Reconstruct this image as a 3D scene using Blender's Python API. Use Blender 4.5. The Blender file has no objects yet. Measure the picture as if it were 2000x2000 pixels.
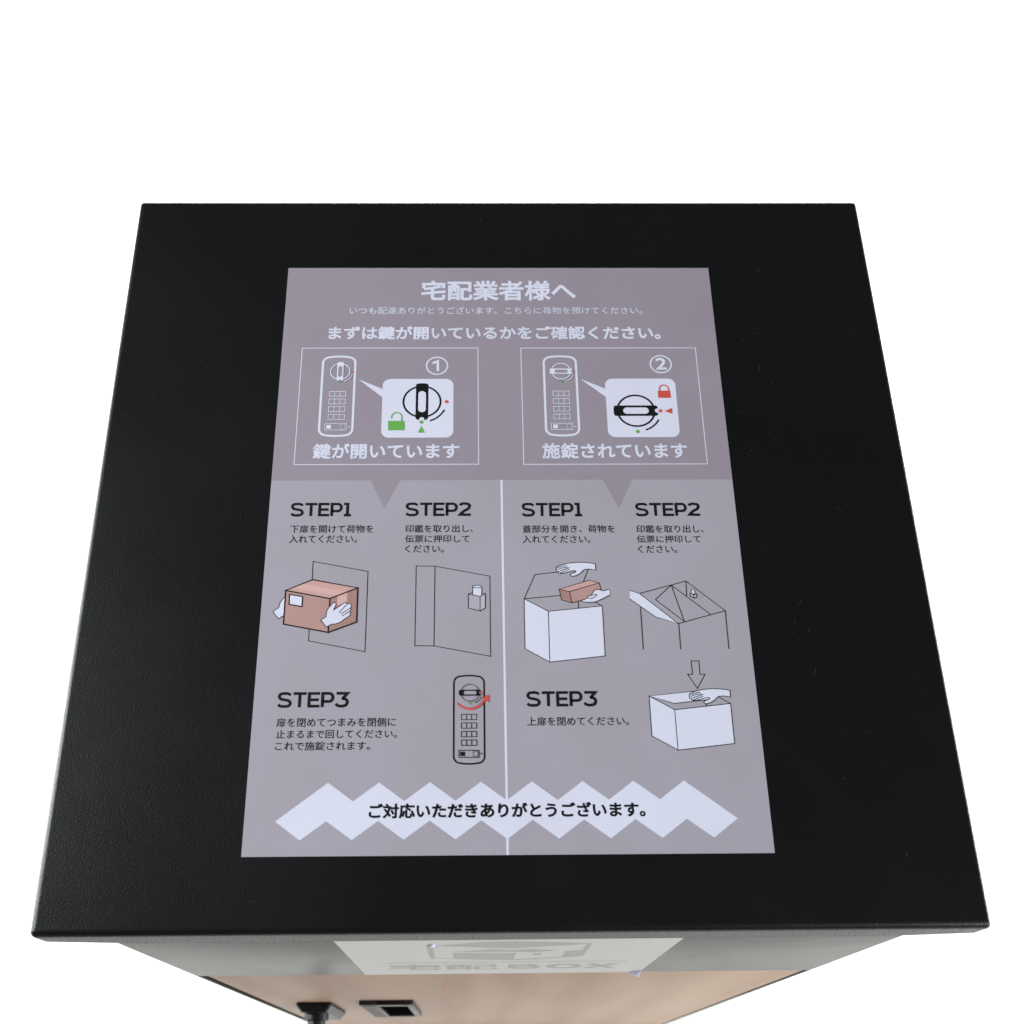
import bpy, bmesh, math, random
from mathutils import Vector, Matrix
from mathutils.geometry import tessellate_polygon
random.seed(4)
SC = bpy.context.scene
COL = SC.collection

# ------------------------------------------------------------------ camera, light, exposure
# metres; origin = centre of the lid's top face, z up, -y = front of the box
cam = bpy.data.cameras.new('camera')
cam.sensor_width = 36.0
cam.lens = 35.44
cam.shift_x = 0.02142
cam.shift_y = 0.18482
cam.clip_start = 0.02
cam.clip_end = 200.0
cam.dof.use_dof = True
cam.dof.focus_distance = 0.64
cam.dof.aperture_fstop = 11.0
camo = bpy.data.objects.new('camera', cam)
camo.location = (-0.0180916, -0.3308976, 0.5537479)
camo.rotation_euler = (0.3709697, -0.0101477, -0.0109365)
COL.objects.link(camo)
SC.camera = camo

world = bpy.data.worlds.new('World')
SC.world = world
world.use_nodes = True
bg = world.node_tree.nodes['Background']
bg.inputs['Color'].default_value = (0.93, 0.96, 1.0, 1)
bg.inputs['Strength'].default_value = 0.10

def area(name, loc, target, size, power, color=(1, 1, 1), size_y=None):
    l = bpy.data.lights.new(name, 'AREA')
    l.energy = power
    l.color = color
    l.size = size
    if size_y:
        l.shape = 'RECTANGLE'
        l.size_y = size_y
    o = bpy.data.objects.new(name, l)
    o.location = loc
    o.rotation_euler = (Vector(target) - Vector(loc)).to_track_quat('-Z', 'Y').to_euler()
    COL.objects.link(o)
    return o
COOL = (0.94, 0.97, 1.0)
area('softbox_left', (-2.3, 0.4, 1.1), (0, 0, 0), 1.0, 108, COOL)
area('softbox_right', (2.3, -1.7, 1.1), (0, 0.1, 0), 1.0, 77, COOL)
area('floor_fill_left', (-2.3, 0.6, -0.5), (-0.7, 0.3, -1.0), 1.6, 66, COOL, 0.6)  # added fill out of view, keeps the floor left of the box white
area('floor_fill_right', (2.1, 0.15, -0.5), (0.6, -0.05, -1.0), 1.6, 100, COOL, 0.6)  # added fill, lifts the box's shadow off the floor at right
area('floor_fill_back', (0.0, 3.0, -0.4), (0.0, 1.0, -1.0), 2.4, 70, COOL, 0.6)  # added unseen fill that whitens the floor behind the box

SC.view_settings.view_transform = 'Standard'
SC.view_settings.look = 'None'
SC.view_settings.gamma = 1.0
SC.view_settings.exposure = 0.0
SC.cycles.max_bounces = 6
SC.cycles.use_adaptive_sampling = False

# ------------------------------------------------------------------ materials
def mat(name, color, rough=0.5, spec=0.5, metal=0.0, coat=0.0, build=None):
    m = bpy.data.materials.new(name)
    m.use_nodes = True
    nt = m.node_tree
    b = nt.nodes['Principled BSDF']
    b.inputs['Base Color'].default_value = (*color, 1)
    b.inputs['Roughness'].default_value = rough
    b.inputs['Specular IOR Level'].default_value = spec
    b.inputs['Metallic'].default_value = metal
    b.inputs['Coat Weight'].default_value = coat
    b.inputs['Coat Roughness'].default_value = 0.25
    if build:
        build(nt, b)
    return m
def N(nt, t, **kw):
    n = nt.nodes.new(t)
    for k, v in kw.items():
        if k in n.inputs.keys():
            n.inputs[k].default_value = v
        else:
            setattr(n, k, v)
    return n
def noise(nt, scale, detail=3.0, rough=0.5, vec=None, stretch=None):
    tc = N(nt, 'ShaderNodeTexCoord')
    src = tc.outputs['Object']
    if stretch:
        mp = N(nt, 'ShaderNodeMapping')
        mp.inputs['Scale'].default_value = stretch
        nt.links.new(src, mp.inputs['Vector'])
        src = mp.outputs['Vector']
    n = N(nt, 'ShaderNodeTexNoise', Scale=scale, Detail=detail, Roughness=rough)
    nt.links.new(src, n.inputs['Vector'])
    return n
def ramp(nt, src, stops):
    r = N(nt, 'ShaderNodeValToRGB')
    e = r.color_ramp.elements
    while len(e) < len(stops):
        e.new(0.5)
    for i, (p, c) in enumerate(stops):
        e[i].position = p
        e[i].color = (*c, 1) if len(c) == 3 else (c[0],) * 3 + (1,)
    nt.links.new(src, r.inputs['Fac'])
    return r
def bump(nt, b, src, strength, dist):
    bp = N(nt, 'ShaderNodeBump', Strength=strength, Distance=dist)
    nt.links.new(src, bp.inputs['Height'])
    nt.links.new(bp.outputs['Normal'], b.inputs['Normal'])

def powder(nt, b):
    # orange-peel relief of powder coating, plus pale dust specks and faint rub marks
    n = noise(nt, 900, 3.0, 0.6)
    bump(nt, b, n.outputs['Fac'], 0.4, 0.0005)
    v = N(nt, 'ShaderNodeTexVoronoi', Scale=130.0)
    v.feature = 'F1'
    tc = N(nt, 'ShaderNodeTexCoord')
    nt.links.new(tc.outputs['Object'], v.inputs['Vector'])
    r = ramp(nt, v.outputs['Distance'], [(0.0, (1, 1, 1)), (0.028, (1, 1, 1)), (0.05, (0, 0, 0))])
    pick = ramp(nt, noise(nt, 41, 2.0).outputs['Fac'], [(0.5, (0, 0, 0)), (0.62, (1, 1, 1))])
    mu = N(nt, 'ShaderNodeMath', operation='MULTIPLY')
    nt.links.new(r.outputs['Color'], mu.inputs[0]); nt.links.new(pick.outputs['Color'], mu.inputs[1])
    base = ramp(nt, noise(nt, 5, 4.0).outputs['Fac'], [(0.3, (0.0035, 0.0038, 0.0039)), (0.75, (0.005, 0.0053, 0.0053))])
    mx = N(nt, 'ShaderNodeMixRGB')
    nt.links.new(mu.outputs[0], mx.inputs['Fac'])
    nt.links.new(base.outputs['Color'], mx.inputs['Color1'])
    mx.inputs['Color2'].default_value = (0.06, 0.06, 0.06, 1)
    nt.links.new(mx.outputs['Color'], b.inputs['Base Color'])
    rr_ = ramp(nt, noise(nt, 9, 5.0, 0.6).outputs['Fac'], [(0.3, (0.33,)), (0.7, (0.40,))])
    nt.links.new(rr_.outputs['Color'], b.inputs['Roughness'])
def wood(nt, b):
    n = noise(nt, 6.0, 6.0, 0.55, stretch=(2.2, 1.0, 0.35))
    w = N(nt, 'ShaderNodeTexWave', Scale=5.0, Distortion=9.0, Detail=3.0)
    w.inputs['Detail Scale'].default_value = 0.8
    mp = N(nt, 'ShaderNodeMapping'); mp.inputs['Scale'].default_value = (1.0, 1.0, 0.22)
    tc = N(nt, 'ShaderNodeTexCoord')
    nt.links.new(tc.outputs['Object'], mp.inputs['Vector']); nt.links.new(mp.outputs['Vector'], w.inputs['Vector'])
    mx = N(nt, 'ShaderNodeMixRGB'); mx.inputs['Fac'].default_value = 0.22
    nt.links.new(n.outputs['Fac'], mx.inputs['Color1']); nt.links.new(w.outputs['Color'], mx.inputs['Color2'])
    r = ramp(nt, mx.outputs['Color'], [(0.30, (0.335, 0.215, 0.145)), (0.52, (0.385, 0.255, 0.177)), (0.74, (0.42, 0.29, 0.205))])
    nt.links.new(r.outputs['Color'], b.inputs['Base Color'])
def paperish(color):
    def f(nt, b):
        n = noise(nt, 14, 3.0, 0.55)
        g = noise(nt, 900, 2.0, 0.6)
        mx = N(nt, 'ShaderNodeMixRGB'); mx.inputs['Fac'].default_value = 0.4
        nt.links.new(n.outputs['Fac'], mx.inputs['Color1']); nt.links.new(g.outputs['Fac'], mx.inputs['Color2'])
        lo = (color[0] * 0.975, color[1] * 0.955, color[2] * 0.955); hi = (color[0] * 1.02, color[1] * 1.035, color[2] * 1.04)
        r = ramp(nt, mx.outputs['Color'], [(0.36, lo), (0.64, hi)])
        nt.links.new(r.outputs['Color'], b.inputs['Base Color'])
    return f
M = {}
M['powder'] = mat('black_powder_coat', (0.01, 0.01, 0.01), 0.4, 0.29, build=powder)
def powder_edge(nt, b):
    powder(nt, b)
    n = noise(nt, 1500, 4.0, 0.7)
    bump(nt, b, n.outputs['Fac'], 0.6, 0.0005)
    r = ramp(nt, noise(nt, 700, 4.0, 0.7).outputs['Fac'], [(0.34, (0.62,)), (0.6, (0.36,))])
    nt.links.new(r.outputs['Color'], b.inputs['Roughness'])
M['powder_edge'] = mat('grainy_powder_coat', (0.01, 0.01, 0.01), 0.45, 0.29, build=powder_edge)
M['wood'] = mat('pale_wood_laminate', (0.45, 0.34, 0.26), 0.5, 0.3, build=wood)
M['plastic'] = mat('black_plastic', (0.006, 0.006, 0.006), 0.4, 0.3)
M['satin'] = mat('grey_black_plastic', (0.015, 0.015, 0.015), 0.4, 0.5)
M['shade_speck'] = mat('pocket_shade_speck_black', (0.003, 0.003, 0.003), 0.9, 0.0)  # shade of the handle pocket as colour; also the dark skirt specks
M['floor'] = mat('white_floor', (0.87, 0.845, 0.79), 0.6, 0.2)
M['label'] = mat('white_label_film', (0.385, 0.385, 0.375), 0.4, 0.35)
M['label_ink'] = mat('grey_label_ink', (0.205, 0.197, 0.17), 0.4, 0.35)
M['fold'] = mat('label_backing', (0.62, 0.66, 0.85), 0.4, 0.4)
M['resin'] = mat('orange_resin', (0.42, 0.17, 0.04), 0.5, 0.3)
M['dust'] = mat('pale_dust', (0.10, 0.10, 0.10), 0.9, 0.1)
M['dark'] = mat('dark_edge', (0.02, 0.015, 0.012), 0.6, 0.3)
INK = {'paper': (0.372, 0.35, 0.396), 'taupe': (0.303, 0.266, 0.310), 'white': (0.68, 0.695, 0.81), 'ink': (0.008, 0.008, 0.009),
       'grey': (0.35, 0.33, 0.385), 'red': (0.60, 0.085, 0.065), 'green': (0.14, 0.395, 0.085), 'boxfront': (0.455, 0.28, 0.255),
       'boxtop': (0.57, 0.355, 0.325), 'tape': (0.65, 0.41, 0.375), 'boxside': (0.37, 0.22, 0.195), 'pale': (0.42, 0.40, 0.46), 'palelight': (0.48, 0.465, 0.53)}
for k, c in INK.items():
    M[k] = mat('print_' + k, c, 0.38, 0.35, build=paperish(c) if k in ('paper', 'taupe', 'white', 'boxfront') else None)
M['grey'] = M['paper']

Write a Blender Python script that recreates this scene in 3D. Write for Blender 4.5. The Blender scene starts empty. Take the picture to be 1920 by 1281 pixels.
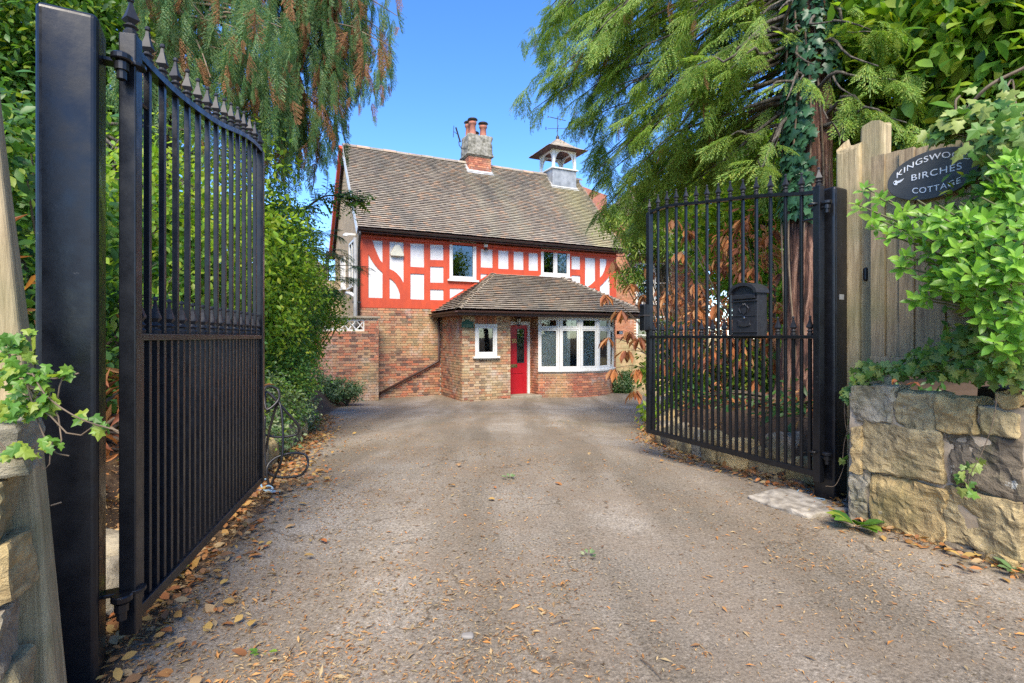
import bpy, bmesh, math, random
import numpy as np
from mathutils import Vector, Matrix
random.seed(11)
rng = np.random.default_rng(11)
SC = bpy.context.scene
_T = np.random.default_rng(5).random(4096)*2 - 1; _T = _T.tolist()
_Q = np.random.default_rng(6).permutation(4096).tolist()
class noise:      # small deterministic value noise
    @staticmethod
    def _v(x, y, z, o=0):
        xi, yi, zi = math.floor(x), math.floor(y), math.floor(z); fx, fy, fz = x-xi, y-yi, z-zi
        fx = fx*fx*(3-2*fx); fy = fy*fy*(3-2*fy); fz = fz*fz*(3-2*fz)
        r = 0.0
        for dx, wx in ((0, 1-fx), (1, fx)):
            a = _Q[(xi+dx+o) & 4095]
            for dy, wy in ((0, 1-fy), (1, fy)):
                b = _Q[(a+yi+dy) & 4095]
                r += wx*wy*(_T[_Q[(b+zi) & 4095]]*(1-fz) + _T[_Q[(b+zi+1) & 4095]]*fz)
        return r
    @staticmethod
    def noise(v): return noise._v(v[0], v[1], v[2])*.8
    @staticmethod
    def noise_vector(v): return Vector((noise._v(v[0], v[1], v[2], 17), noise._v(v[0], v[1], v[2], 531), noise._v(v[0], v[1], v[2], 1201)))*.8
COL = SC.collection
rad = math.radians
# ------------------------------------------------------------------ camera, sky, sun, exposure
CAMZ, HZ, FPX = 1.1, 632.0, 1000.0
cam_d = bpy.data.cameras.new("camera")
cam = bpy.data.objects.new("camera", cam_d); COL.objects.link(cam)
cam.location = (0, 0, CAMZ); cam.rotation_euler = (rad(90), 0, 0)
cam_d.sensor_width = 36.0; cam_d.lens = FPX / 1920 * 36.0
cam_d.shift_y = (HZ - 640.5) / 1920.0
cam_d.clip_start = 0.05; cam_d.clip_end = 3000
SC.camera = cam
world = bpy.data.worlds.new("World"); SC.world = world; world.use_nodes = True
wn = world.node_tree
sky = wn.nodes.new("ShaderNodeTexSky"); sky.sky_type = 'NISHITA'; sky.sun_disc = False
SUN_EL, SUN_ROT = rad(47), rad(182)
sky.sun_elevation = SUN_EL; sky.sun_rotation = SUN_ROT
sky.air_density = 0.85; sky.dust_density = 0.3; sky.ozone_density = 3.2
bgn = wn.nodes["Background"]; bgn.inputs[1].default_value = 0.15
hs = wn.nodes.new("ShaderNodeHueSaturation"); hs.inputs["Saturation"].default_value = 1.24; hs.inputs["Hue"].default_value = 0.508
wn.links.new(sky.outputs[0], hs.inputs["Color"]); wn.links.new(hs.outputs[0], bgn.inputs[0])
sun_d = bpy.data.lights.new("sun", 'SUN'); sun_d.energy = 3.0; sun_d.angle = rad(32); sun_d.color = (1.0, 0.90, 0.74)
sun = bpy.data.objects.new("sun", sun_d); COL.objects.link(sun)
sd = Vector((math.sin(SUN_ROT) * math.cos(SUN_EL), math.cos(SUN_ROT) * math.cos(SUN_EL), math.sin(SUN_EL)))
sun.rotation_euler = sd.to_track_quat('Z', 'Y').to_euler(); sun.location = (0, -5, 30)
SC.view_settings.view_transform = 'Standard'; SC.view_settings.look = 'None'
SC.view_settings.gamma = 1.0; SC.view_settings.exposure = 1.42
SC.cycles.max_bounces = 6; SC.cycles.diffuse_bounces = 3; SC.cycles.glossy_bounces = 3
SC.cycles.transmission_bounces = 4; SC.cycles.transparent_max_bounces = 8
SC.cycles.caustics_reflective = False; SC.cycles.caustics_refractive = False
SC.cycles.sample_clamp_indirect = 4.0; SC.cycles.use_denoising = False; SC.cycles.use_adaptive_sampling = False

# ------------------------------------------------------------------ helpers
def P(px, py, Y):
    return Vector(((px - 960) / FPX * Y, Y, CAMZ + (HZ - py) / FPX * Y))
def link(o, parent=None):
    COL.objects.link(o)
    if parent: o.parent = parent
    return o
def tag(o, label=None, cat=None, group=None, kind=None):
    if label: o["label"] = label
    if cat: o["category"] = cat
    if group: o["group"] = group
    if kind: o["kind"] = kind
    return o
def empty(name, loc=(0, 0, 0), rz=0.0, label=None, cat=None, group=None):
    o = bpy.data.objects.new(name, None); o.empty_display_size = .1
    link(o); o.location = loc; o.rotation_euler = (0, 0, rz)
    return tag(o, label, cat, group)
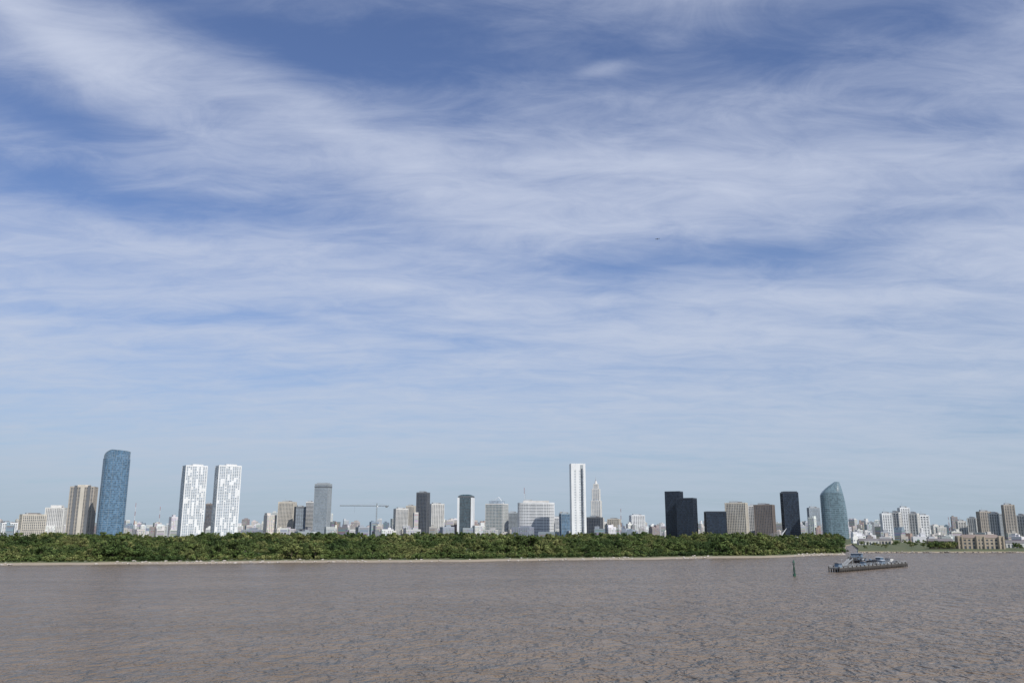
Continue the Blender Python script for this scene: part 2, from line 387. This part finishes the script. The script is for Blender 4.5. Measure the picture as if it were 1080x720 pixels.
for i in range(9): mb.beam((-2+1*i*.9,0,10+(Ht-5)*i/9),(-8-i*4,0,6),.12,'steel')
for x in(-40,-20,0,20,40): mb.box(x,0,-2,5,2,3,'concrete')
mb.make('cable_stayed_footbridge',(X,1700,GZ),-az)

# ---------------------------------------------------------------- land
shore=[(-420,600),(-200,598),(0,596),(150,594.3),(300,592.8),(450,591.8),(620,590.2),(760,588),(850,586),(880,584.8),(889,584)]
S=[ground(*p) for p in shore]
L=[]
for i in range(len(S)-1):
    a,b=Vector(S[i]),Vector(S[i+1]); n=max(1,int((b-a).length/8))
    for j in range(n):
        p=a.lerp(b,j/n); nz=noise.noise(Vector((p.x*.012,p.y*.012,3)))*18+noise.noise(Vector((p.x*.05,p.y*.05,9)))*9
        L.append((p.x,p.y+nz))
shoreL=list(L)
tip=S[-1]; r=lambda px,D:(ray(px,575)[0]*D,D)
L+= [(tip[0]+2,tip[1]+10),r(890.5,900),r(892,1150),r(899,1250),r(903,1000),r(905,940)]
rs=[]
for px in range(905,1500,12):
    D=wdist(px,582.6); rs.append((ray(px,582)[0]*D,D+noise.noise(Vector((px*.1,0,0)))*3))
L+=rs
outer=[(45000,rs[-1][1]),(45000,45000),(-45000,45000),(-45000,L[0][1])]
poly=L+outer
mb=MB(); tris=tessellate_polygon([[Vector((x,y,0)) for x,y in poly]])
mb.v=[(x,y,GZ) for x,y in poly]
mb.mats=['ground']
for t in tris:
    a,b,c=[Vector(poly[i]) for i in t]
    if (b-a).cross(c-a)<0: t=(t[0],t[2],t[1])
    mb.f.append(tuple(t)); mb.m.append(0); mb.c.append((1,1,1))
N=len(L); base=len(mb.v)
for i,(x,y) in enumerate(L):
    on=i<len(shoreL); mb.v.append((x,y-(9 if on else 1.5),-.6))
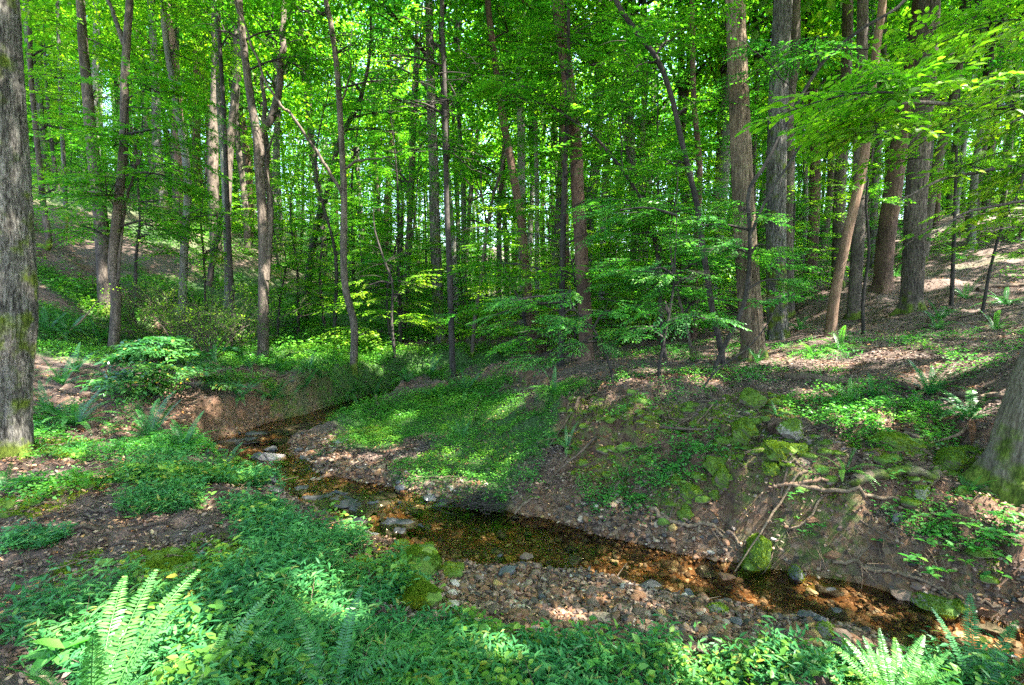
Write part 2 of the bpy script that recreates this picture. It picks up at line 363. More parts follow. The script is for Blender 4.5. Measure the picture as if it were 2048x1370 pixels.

------------------------

Exercise objective - From the entries above, give again exactly the lines running from the line with "Continue the Blender" to the line with "mb.make('cable_stayed_footbridge',(X,1700,GZ),-az)"; include both of those lines.

Task response -
Continue the Blender Python script for this scene: part 2, from line 387. This part finishes the script. The script is for Blender 4.5. Measure the picture as if it were 1080x720 pixels.
for i in range(9): mb.beam((-2+1*i*.9,0,10+(Ht-5)*i/9),(-8-i*4,0,6),.12,'steel')
for x in(-40,-20,0,20,40): mb.box(x,0,-2,5,2,3,'concrete')
mb.make('cable_stayed_footbridge',(X,1700,GZ),-az)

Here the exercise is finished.